Kuchipudi, Chhau, Bharatnatyam: Vanashree Rao’s moving depiction of Abhimanyu’s death

Early in February, a three-day festival was held by Kalashram to mark the eightieth birthday celebrations of the legend Pt Birju Maharaj. Among the many artists presenting mostly Kathak at Kamani, an exception was Kuchipudi guru Vanashree Rao, who presented her choreography Abhimanyu Vadh. Vanashreeji has founded Rasa United, a multi-style dance team, to present dramatic tales or stories from Indian mythology.

The story of the death of Abhimanyu, the son of Arjun and Subhadra, in the Mahabharata, can move you to tears at any time. The tale was depicted using Kuchipudi, Chhau and Bharatnatyam. Arjun relates to Subhadra the trick that’s needed to enter and exit the Chakravyuh, a formation in the war, while she was pregnant with Abhimanyu. But Subhadra listens to only half of it and falls asleep, and Abhimanyu, as a warrior, only knows the first half. When the war is at its peak, Abhimanyu is sent into the Chakravyuh. He fights valiantly but is killed by the Kauravas, who outnumber him, and Arjun pledges to avenge his death.

This particular piece was a feast of dance and creativity. Vanashree appears dressed as Dronacharya, The Guru. In a soliloquy/solo, she expresses his distress at the manner in which the young, valiant warrior was killed by the Kauravas. According to dharm, suniti, sukarm, it was a dastardly act which pained all the elders. Vanashreeji’s costume was done very well, as was her act. The scene goes back to the time when Subhadra is decking up in her chambers. This was done by Kuchipudi dancers in beautiful costumes. When Arjun comes into the chambers, they have moments of a love dalliance. Arjun displays his skills at war in front of her, and starts narrating to her the infiltration of the chakravyuh in the war. Abhimanyu in her womb is learning it and halfway through, she falls asleep. During the war, Abhimanyu is sent in to break the formation of the Chakravyuh alone.

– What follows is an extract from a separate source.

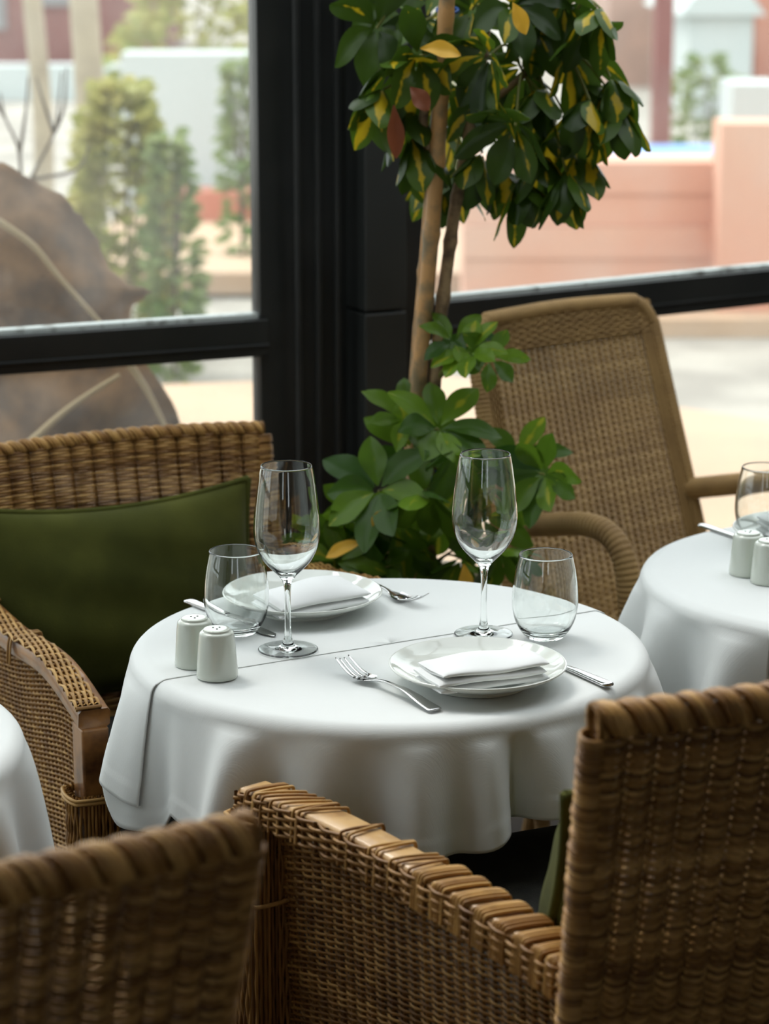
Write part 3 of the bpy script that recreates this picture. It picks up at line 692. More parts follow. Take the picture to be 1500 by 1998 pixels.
def plate(loc, label, R=.106):
    m = MB()
    pr = [(0, .0045), (.045, .0045), (.056, .003), (.057, .0), (.0605, 0), (.062, .004), (.075, .0085), (.09, .0145), (.1, .0195), (.1052, .0232), (.106, .0246), (.1052, .0256), (.1035, .0254), (.098, .0222), (.088, .0165), (.074, .0118), (.06, .0088), (.04, .0080), (0, .0078)]
    m.lathe([(a*R/.106, b) for a, b in dens(pr, 3)], 96)
    o = m.build('dinner_plate', M['china']); o.location = loc; return tag(o, label, 'plate')
pf = onz(932, 1294, TZ+.024); pf.z = TZ; pb = onz(589, 1154, TZ+.024); pb.z = TZ
plate(pf, 'white plate nearest the camera, holding the squarely folded napkin')
plate(pb, 'white plate at the back of the centre table, under the puffy napkin')

def napkin(corners, zb, layers, th, label, puff=0, seed=0, sagc=None):
    """corners: A,B,C,D on the ground plan (world xy); fold edge runs along D-C (front)"""
    r_ = random.Random(seed); A, B_, Cc, D = [np.array((c.x, c.y)) for c in corners]
    ctr = (A+B_+Cc+D)/4; m = MB(); n = 44
    for L in range(layers):
        k = 1-.012*L; ins = [(q-ctr)*k+ctr for q in (A, B_, Cc, D)]
        off = np.array((r_.uniform(-.002, .002), r_.uniform(-.002, .002)))+np.array((.001, .003))*L
        # closed cross-section across the fold (v), swept along u; front and back edges rounded
        us = np.linspace(0, 1, n); a = np.linspace(0, 2*PI, 36, endpoint=False); G = np.zeros((n, 36, 3))
        for i, u in enumerate(us):
            pf_ = ins[3]*(1-u)+ins[2]*u; pb_ = ins[0]*(1-u)+ins[1]*u
            for j, q in enumerate(a):
                cx = math.copysign(abs(math.cos(q))**.35, math.cos(q)); cz = math.copysign(abs(math.sin(q))**.75, math.sin(q))
                v = .5+.5*cx; xy = pb_*(1-v)+pf_*v+off
                bulge = puff*math.sin(PI*u)**.8*math.sin(PI*min(max(v, 0), 1))**.8
                zc = zb+th*(L+.5)+bulge*(L+1)/layers
                t_ = th*(.5+.04*math.sin(u*9+L*2))
                endf = min(1, min(u, 1-u)*14+.35)
                wv = .0005*math.sin(u*8+v*3+L*2)+.0004*math.sin(v*6-u*4+seed)
                z = zc+cz*t_*endf*1.02+wv*(L+.4)
                G[i, j] = (xy[0], xy[1], z)
        m.grid(G, close_v=True)
        for e, fl in ((0, 1), (n-1, 0)):
            base = m.n; ring = G[e]; m.add(np.vstack([ring, ring.mean(0)[None]]))
            m.t.append(np.array([(base+36, base+(j if fl else (j+1) % 36), base+((j+1) % 36 if fl else j)) for j in range(36)]))
    o = m.build('folded_napkin', M['napkin']); return tag(o, label, 'napkin')
zn = TZ+.0205
napkin([onz(806, 1288, zn+.02), onz(1017, 1256, zn+.02), onz(1070, 1290, zn+.02), onz(858, 1320, zn+.02)], TZ+.0155, 3, .0078, 'squarely folded white napkin on the plate nearest the camera', puff=.003, seed=2)
napkin([onz(490, 1152, zn+.015), onz(655, 1115, zn+.015), onz(722, 1150, zn+.015), onz(545, 1182, zn+.015)], TZ+.0135, 2, .0095, 'soft puffy white napkin on the back plate', puff=.012, seed=5)

def shaker(px, py, label, z=TZ):
    p = onz(px, py, z); root = empty('shaker', p, rz=.4, label=label, cat='shaker')
    m = MB(); m.lathe(dens([(0, .0005), (.0225, .0005), (.0246, .0022), (.0250, .005), (.0240, .02), (.0225, .04), (.0212, .052), (.0203, .0555), (.0180, .0572), (.0165, .0575), (.0160, .0590), (.0155, .0600), (.012, .0606), (0, .0608)], 3), 48); m.build('body', M['china2'], root)
    m = MB()
    for k in range(3):
        a = k*2.1+.3; m.lathe([(0, .0612), (.0012, .0612), (.0012, .0604)], 10, c=(.0045*math.cos(a), .0045*math.sin(a), 0))
    m.build('pour_holes', M['hole'], root); return root
sh1 = shaker(381, 1297, 'cream shaker standing behind the other on the centre table')
sh2 = shaker(424, 1320, 'front shaker of the pair on the centre table, at the cloth edge')
shaker(1457, 1120, 'shaker on the right hand table, further from the camera')
shaker(1499, 1136, 'shaker at the picture edge on the right hand table, the nearer one')

def fork(tip, end, label):
    """tip, end on table plane (Vectors); local: +x towards tines"""
    L = (tip-end).to_2d().length; a = math.atan2(tip.y-end.y, tip.x-end.x); m = MB()
    xs = np.linspace(0, L*.70, 40); t = xs/(L*.70)
    wd = np.interp(t, [0, .04, .25, .6, .82, .9, 1], [.0075, .0098, .0078, .0040, .0030, .0042, .0115])
    zc = np.interp(t, [0, .12, .45, .8, 1], [.0022, .0035, .0115, .0105, .0045])
    zc = np.convolve(np.pad(zc, 4, mode='edge'), np.ones(9)/9, 'valid'); th = np.interp(t, [0, .3, .85, 1], [.0026, .0028, .0028, .0015])
    ang = np.arange(16)*2*PI/16
    G = np.zeros((40, 16, 3))
    for i in range(40):
        for j, q in enumerate(ang): G[i, j] = (xs[i], wd[i]*math.cos(q), zc[i]+th[i]/2*math.copysign(abs(math.sin(q))**.8, math.sin(q)))
    # hollow of the head
    m.grid(G, close_v=True, flip=True); m.add([G[0].mean(0)]); m.t.append(np.array([(m.n-1, (j+1) % 16, j) for j in range(16)]))
    xh = np.linspace(L*.69, L*.80, 14); vv = np.linspace(-1, 1, 13)
    for sg in (0, 1):
        H_ = np.zeros((14, 13, 3))
        for i, x in enumerate(xh):
            f = i/13; ww = np.interp(f, [0, .5, 1], [.0105, .0128, .0130])
            for j, v in enumerate(vv): H_[i, j] = (x, ww*v, .0042-.0024*math.sin(f*PI*.6)+.0026*v*v+(.0014 if sg else 0))
        m.grid(H_, flip=bool(sg))
    m2 = MB()
    for k in range(4):
        y0 = (-1.5+k)*.0067; x = np.linspace(L*.785, L, 16); f = np.linspace(0, 1, 16)
        P = np.stack([x, y0*(1-.06*f), .0030+.0022*(abs(k-1.5)/1.5)**2+.014*f**1.7], -1); m2.tube(P, np.interp(f, [0, .85, 1], [.0021, .0016, .0008]), 8, N=(0, 0, 1), flat=.65)
    root = empty('fork', (end.x, end.y, TZ), a, label, 'fork'); m.build('handle', M['steel'], root); m2.build('tines', M['steel'], root); return root
fork(onz(667, 1287, TZ+.015), onz(851, 1389, TZ), 'steel fork left of the near plate, tines up')
fork(onz(826, 1167, TZ+.014), Vector((-.0655, 3.215, 0)), 'steel fork at the back plate, handle under its rim')
def knife(end, d, label, L=.205, z=TZ):
    a = math.atan2(d.y, d.x); h = MB(); n = 24
    xs = np.linspace(0, L*.46, n); wd = np.interp(xs/(L*.46), [0, .03, .3, .9, 1], [.0070, .0088, .0078, .0058, .0048]); th = np.interp(xs/(L*.46), [0, .1, .8, 1], [.0042, .005, .0046, .003])
    ang = np.arange(16)*2*PI/16; sg = lambda c, e: math.copysign(abs(c)**e, c)
    G = np.array([[(xs[i], wd[i]*sg(math.cos(q), .6), .0028+th[i]/2*sg(math.sin(q), .6)) for q in ang] for i in range(n)])
    h.grid(G, close_v=True, flip=True); h.add([G[0].mean(0)]); h.t.append(np.array([(h.n-1, (j+1) % 16, j) for j in range(16)]))
    bl = MB(); n = 20; f = np.linspace(0, 1, n); x = L*.45+f*L*.55
    lo = np.interp(f, [0, .08, .5, .85, 1], [-.0045, -.0078, -.0092, -.0088, -.002]); hi = np.interp(f, [0, .1, .8, .95, 1], [.0045, .0062, .0068, .005, .0005])
    G = np.array([[(x[i], hi[i], .0030), (x[i], hi[i], .0016), (x[i], lo[i], .0022), (x[i], (hi[i]+lo[i])/2, .0032)] for i in range(n)])
    bl.grid(G, close_v=True)
    root = empty('table_knife', (end.x, end.y, z), a, label, 'knife'); h.build('handle', M['steel'], root); bl.build('blade', M['steel'], root, smooth=False); return root
ke = onz(1188, 1341, TZ); knife(ke, onz(1098, 1303, TZ)-ke, 'steel knife handle sticking out from under the near plate', L=.19)
ke = onz(366, 1175, TZ); knife(ke, onz(532, 1242, TZ)-ke, 'steel knife left of the back plate, seen through the water glass')
ke = onz(1367, 1027, TZ); knife(ke, onz(1450, 1056, TZ)-ke, 'blurred steel knife on the right hand table')
pr = onz(1572, 1036, TZ+.02); pr.z = TZ; plate(pr, 'white plate at the picture edge on the right hand table')
napkin([pr+Vector((-.07, .02, 0)), pr+Vector((.04, .06, 0)), pr+Vector((.075, -.02, 0)), pr+Vector((-.045, -.055, 0))], TZ+.0135, 3, .009, 'folded white napkin on the right hand table', puff=.006, seed=9)

# ------------------------------------------------------------------ the potted umbrella plant
def leaflet(mb, base, d, nrm, L, W, droop, tone, cup=.25):
    d = np.array(d, float); d /= np.linalg.norm(d); nrm = np.array(nrm, float); nrm -= d*nrm.dot(d); nrm /= np.linalg.norm(nrm); sd = np.cross(d, nrm)
    nt, nw = 11, 7; t = np.linspace(0, 1, nt); w_ = W*np.clip(np.sin(PI*np.clip(t, 0, 1)**1.25)**.75, .02, 1); w_[0] = W*.05; w_[-1] = W*.06
    cen = np.zeros((nt, 3)); p = np.array(base, float); dirn = d.copy(); g = np.array([0, 0, -1.])
    for i in range(nt):
        cen[i] = p; dirn = dirn+g*droop/nt; dirn /= np.linalg.norm(dirn); p = p+dirn*L/(nt-1)
    v = np.linspace(-1, 1, nw); G = cen[:, None]+sd*(w_[:, None]*v)[:, :, None]+nrm*(np.abs(v)*w_[:, None]*cup-.0)[:, :, None]
    G = G+nrm*(.0012*np.sin(t*13+tone*9))[:, None, None]*v[None, :, None]
    U = np.stack([np.broadcast_to((v+1)/2, (nt, nw)), np.broadcast_to(t[:, None], (nt, nw))], -1).reshape(-1, 2)
    mb.grid(G, tone=tone, uv=U)
def cluster(mb, c, axis, n, L, W, spread, droop, r_, tone=(0, 1)):
    axis = np.array(axis, float); axis /= np.linalg.norm(axis)
    e = np.cross(axis, [0.3, .1, 1]); e /= np.linalg.norm(e); g = np.cross(axis, e); ph = r_.uniform(0, 6.28)
    for k in range(n):
        a = ph+k*2*PI/n+r_.uniform(-.15, .15); rad = e*math.cos(a)+g*math.sin(a)
        sp = spread+r_.uniform(-.15, .15); d = axis*math.cos(sp)+rad*math.sin(sp); nm = axis*math.sin(sp)-rad*math.cos(sp)
        l = L*r_.uniform(.72, 1.1); c0 = np.array(c)+d*.008
        leaflet(mb, c0, d, nm, l, W*r_.uniform(.85, 1.1), droop*r_.uniform(.6, 1.3), r_.uniform(*tone))
r_ = random.Random(21)
PX, PY = .06, 3.74
plant = empty('potted_umbrella_plant', (PX, PY, 0), 0, 'tall umbrella plant on bamboo canes in a cream pot by the black corner post', 'plant')
def loc(p): return np.array([p[0]-PX, p[1]-PY, p[2]])
m = MB(); m.lathe(dens([(0, 0), (.078, 0), (.085, .01), (.105, .3), (.118, .5), (.121, .545), (.128, .55), (.128, .585), (.122, .59), (.114, .585), (.112, .53), (.0, .53)], 3), 56); m.build('pot', M['pot'], plant)
m = MB(); m.lathe([(.112, .535), (.08, .542), (.03, .55), (0, .552)], 32); m.build('soil', M['soil'], plant)
def stem(name, pts, r, mt, k=12, nodes=None):
    P = smooth_path([loc(ony(*q)) for q in pts], 70); rr = np.interp(np.linspace(0, 1, 70), np.linspace(0, 1, len(r)), r)
    if nodes:
        x = np.linspace(0, 1, 70)
        for nd in np.arange(.04, 1, nodes): rr = rr+.0022*np.exp(-((x-nd)/.006)**2)
    mb = MB(); mb.tube(P, rr, k); return mb.build(name, mt, plant), P
_, S1 = stem('cane', [(800, 1160, 3.74), (815, 780, 3.70), (846, 400, 3.68), (872, 0, 3.66), (884, -170, 3.66)], [.0125, .0115], M['cane'], nodes=.085)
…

Abhimanyu was enacted by a young female dancer in a black and blue costume. She was an excellent dancer, portraying Abhimanyu in Chhau. S. Vasudevan, in black, danced as Duryodhan in Bharatnatyam. Abhimanyu is trapped on all sides by the Kauravas, but keeps fighting to the last, inflicting wounds on them all. He escapes a few times. Finally, he is killed by all of them together when he is unarmed and calling his father, Arjun, for help.

The chakravyuh was created by Chhau dancers in masks. It was the costumes and the very powerful Chhau movements of a warrior that made a big impression. Arjun is overwhelmed by rage and sorrow when he sees his dead son, and pledges to kill Jayadrath. Subhadra appears in black, bereaved at her son’s demise. The technique was flawless, and the costumes, the powerful dancing, rhythm, music — everything made it consummate storytelling. The abhinaya was so convincing that your eyes welled up at the end of it. The pain was contagious. S Vasudevan with his Bharatnatyam, and the Chhau group of dancers, under Kuleswar Thakur, did a flawless job. The dramatization was done immaculately.

The concept, script and choreography were by Vanashree Rao, Chhau choreography by Kuleswar Kumar Thakur, and Bharatnatyam by Dr. S. Vasudevan. Dr. Vasudevan, along with K. Venkateshwaran, also did the music, which had drums by R. Kesavan, flute by Rajat Prasanna and violin by Master Raghavendra. The special effects were by Prasanna, masks by Shamim, makeup by Naresh Khare, lights by Milind Shrivastava, and costumes by Vanashree Rao and Sandhya Raman.